Il en est de même de nos romans. Mais des juges exigeans, tels que M. Brownell, trouvent que nos romanciers créent des caractères trop simples, trop logiques, soit que les modèles eux mêmes manquent de complexité, soit que l’intelligence rationaliste de l’auteur recule devant la peinture « de quelque chose d’aussi peu systématique, d’aussi vague dans ses contours, d’aussi changeant, d’aussi discordant qu’un caractère réel, » avec ses alternatives de sécheresse et de ferveur, les mouvemens inconsciens, l’obscurité et l’imprévu qui sont au fond de chacun de nous. Souvenez-vous des personnages de Tourguénef et de Tolstoï, ou bien comparez Alceste à Hamlet ou à Faust. Comme la figure d’Alceste se découpe nette et arrêtée, semblable à un profil de médaille ! Faust et Hamlet se perdent comme des fantômes dans le crépuscule et dans la nuit. Ils échappent à notre analyse. Nous ne pouvons leur donner qu’un long commentaire de rêveries.
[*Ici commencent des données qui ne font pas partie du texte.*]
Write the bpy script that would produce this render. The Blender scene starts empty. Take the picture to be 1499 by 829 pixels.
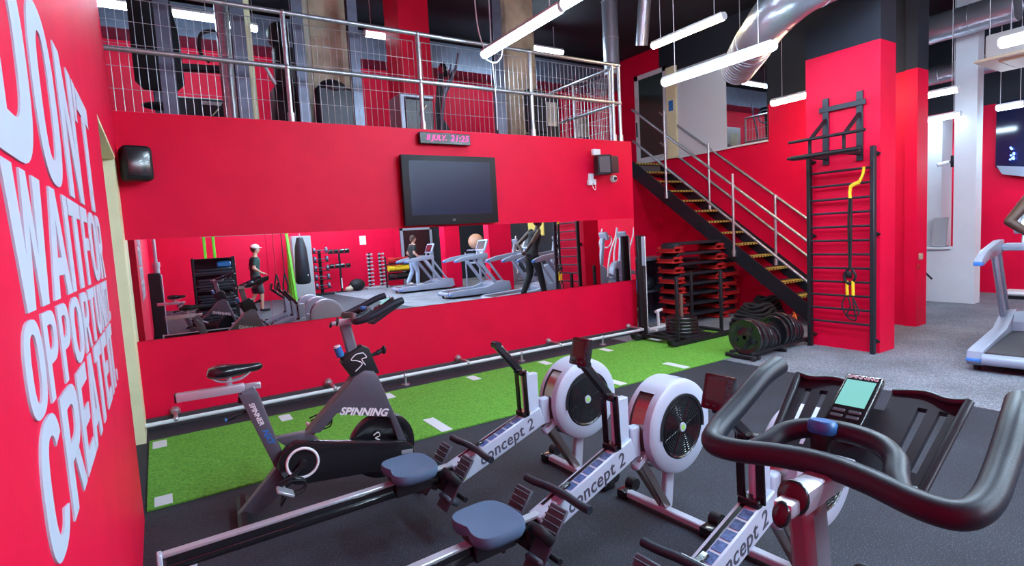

La rêverie, la sensibilité profonde et, pour tout dire, la poésie, voilà ce que nous refuse M. Brownell, et cela à cause de l’excès même de notre civilisation. « A mesure que la civilisation avance, la poésie décline, » remarque Macaulay. Il est certain qu’aucune œuvre n’égalera jamais la Bible, Homère, fruits de la barbarie au contact d’une civilisation naissante. D’après l’auteur américain, nous sommes trop impersonnels, trop livrés à la vie sociale pour sentir et créer des œuvres poétiques. La sensibilité ne s’exalte que dans la solitude, au spectacle du sublime, qu’inspire la grande nature. C’est ce qui faisait dire à Stendhal qu’une haute chaîne de montagnes aux pics neigeux, à l’horizon de Paris, eût changé toute la littérature française. Notre sensibilité poétique nous vient du Léman avec Rousseau, des tropiques avec Bernardin de Saint-Pierre, de la forêt germanique avec Goethe, de la plaine russe avec Tolstoï. — Ainsi présentée, la thèse de M. Brownell paraîtra beaucoup trop systématique. Un critique anglais en a fait la remarque dans l’Athenœum ; son appréciation du caractère français rappelle la définition du caractère normand que donne M. Anatole France, à propos de M. Guy de Maupassant, « plein de ferme et haute raison, point rêveur, peu curieux des choses d’outre-tombe. »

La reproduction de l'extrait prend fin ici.